Miriam I was on the phone with my mother today and she says she read me the Betsy-Tacy series when I was 3 and 4. Maybe they'll come back to me if I start reading them.


message 8: by Lisa (new) - added it

Lisa Vegan Miriam, Wow, that's young. The first and maybe even 2nd through 4th books could work, but not those beyond. I'd probably start the first with with a 5 year old.


Miriam She says she read me My Family and Other Animals then, too, and I thought it was funny. I only remember the Hobbit, that was my favorite.
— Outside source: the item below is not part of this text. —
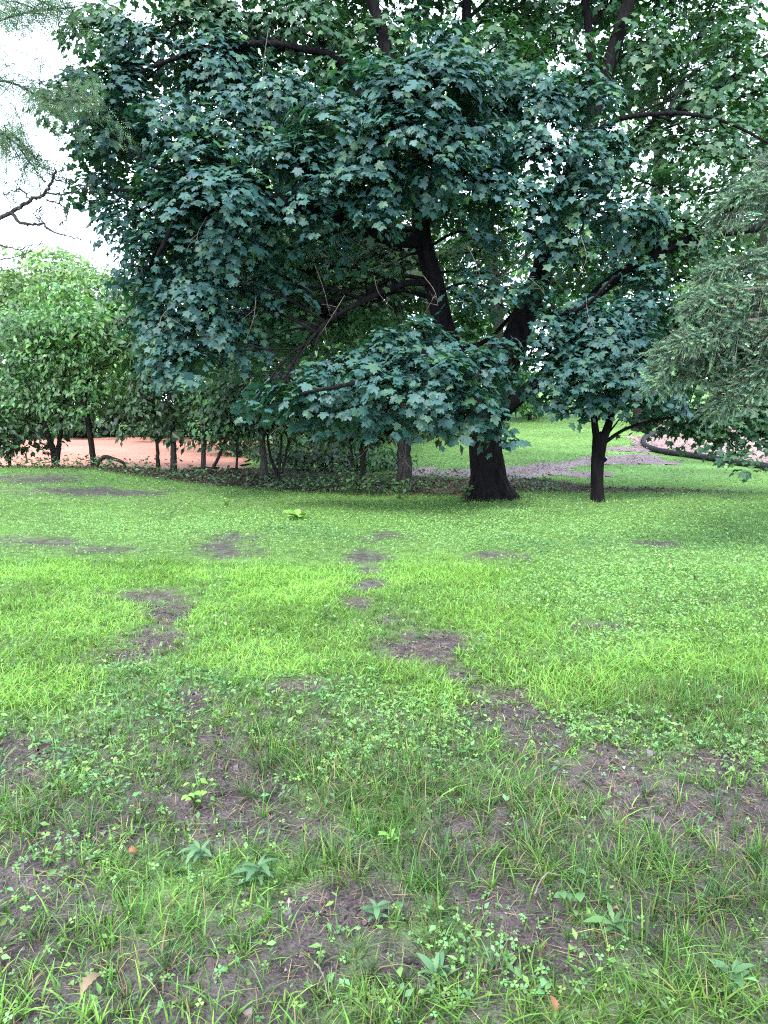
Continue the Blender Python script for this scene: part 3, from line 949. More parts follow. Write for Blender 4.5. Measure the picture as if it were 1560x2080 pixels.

message 10: by Chris (new)

Chris Madden I think Miriam suggested we try the Betsy-Tacy books a while back. We tried the first one and liked it, but haven't gotten around to the next one yet. Just like to add a couple of recommendations for books for 6-year-old-or-so girls (as we're always on the hunt for them ourselves..)- Understood Betsy, which really snuck up us and which we all really liked (although our daughter will listen to anything, it seems), and Where the Lilies Bloom, which also had us all hooked (although it did contain some somewhat heavy themes).


message 11: by Miriam (last edited May 07, 2012 05:40PM) (new) - rated it 2 stars

Miriam Oh, Understood Betsy was one of my favorites! I wish she had written more like that.

I hadn't heard of Where the Lilies Bloom before, thanks for the rec.


message 12: by Lisa (new) - added it

Lisa Vegan I loved Understood Betsy.


message 13: by Chris (new)

Chris Madden You're welcome. My wife came upon "Where the Lilies Bloom" when she was looking up stories about North Carolina (we're fairly recent transplants). It ended up being pretty engrossing.

My wife is adding recommendations for Birchbark House (?), Thimble Summer, and Ramshackle Roost as I type.

And I loved the Hobbit too. Our sixth grade teacher read it out loud to us.


message 14: by cami (new) - rated it 4 stars

cami I wouldn't call bean a brat, but maybe she should have listened to her mom because I sometimes don't want to play with new people and then I do and I end up loving to play with them!!!!